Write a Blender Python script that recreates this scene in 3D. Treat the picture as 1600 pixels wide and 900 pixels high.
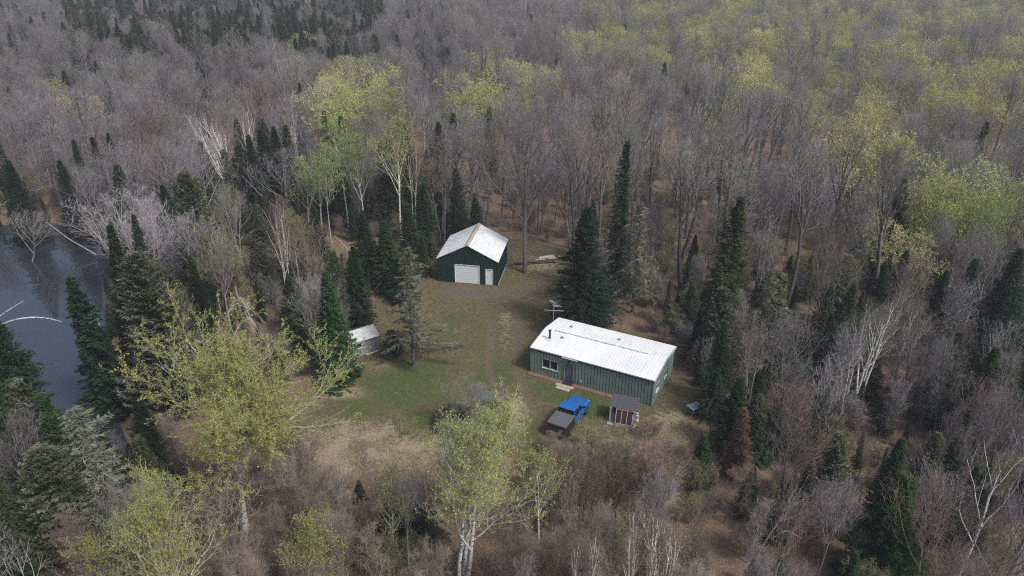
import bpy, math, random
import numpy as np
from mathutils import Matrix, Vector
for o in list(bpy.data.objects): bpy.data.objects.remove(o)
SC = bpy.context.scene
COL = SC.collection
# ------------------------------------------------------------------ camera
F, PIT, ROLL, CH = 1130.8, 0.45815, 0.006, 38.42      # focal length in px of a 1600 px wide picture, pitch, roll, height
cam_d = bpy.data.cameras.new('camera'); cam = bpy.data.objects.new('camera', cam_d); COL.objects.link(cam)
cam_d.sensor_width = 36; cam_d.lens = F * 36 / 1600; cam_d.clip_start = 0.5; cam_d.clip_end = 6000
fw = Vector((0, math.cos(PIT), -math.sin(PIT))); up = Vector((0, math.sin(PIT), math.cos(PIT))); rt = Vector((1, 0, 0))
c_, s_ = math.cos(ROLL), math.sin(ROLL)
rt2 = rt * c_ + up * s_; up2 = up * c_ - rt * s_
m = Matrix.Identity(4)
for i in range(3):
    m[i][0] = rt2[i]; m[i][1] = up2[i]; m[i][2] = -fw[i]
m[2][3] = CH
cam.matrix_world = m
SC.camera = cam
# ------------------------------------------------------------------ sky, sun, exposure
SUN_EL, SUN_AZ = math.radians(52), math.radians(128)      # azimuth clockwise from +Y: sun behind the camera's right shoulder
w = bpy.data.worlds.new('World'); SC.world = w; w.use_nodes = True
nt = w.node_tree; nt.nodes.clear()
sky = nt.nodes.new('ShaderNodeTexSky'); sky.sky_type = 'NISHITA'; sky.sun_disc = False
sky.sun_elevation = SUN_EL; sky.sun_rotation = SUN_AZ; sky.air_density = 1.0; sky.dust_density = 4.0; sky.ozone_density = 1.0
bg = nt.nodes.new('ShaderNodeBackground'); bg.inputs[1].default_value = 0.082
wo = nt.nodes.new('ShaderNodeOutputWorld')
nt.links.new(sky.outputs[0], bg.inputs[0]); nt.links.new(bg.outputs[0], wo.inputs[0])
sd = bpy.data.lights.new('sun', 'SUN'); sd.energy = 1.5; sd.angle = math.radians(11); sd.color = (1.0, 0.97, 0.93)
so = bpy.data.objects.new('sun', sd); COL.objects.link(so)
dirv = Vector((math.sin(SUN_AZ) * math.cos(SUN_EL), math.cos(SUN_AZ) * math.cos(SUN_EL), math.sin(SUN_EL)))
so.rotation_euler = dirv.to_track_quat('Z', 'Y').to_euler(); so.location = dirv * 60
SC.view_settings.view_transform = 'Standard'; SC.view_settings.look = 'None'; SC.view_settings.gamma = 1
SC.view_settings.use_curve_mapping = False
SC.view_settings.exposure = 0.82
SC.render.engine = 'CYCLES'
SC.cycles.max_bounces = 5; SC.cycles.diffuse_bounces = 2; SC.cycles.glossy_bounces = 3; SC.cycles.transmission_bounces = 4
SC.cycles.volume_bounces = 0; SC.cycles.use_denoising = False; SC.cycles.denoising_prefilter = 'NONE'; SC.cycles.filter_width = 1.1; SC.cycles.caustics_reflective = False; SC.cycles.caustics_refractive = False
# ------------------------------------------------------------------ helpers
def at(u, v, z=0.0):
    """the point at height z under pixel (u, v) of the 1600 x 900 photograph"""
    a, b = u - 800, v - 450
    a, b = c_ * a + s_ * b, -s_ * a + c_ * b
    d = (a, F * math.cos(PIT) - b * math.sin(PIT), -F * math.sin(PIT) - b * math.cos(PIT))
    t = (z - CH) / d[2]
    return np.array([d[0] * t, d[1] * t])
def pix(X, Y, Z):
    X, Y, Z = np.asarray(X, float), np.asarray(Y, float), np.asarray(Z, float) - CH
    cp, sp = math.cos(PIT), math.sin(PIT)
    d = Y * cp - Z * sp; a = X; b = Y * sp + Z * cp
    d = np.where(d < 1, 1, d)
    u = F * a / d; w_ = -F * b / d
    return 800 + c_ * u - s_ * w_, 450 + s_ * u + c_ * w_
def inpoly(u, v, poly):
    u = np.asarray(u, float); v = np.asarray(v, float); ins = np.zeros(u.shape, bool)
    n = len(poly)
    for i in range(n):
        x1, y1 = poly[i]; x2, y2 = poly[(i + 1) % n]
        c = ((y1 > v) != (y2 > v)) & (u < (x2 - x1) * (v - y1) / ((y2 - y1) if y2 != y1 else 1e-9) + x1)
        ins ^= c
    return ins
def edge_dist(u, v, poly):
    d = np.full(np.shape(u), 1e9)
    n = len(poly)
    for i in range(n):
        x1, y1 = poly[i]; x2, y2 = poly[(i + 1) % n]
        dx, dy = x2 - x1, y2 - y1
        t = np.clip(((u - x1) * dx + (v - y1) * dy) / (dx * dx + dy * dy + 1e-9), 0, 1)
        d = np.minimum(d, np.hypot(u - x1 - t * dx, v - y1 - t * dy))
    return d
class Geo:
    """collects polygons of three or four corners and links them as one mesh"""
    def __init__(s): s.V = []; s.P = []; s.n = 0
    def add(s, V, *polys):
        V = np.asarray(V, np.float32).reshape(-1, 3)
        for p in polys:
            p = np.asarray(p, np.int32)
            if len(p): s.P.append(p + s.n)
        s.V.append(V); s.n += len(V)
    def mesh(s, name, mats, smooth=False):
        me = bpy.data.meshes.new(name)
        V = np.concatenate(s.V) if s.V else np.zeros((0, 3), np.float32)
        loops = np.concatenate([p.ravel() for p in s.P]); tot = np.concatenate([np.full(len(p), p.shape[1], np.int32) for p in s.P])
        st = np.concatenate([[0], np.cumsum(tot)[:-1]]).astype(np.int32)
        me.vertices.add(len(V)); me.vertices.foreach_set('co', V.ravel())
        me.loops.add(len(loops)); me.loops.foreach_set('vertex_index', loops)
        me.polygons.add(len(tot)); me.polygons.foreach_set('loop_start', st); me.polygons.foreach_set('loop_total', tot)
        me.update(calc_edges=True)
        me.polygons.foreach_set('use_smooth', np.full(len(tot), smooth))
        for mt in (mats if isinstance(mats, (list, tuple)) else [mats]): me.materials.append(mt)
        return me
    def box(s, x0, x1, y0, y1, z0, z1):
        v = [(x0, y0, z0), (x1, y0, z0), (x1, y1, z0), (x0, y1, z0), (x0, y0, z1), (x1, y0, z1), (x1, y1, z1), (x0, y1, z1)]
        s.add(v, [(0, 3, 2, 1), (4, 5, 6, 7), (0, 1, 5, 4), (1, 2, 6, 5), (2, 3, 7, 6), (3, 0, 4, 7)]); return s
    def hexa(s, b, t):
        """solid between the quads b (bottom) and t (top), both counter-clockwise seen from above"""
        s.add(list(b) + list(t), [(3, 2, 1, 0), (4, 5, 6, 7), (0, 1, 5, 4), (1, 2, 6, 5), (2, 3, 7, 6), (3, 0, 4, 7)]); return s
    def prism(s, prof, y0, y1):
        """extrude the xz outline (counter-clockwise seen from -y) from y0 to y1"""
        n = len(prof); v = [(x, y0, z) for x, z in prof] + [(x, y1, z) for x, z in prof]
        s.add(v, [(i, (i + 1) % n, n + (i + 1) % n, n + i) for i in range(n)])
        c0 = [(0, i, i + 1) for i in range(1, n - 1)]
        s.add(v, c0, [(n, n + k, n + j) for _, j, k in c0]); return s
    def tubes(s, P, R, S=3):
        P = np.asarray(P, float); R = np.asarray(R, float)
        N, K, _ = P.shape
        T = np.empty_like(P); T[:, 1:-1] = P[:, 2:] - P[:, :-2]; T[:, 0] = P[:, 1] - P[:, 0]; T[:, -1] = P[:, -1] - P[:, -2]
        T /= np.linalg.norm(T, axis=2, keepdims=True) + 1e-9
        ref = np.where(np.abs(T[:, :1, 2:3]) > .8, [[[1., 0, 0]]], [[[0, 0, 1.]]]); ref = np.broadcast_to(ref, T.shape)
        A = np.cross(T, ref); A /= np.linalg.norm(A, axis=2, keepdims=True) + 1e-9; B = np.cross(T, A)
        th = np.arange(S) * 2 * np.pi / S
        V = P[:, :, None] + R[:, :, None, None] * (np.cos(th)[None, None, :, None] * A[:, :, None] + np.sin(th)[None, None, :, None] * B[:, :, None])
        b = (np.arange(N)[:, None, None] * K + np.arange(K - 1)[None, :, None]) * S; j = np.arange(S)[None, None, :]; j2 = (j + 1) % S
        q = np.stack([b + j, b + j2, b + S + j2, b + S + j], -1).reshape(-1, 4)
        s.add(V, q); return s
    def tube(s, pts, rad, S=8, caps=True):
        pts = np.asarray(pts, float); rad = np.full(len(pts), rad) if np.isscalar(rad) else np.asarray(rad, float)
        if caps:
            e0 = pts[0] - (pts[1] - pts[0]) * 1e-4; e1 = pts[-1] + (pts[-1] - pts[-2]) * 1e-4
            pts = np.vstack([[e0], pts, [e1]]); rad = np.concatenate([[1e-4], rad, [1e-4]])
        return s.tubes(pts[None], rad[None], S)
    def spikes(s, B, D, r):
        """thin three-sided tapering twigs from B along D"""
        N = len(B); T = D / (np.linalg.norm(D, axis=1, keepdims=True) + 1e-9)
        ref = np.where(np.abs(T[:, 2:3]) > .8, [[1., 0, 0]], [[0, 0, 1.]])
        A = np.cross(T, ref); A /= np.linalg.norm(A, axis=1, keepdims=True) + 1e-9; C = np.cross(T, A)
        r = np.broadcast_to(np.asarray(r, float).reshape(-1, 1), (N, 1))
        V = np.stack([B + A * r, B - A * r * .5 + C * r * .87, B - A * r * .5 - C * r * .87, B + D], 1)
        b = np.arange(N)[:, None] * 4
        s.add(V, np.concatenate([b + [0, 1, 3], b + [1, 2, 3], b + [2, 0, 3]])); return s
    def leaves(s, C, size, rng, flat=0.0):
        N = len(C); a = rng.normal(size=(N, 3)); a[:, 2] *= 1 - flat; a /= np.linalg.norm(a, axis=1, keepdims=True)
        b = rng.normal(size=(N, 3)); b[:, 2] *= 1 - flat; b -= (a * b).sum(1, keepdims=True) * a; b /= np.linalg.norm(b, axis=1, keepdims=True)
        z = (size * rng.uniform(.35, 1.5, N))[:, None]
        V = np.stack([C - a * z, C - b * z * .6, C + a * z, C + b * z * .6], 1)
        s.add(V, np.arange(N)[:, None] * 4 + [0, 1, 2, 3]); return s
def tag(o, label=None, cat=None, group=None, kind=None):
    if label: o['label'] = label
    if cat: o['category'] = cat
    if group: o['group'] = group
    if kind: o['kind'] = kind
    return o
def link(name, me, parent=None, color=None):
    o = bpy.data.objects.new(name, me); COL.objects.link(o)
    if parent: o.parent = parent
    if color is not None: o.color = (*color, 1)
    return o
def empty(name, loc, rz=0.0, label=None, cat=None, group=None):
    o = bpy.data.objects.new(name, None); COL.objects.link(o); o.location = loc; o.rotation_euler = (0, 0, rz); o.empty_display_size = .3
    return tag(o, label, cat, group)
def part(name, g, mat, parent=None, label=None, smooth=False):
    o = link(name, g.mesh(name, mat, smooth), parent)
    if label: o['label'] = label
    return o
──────
* [TO BE DONE]: Examine the listing and say how many of its lines contain the string "wide". Give the number alone.

* [TASK OUTPUT]: 2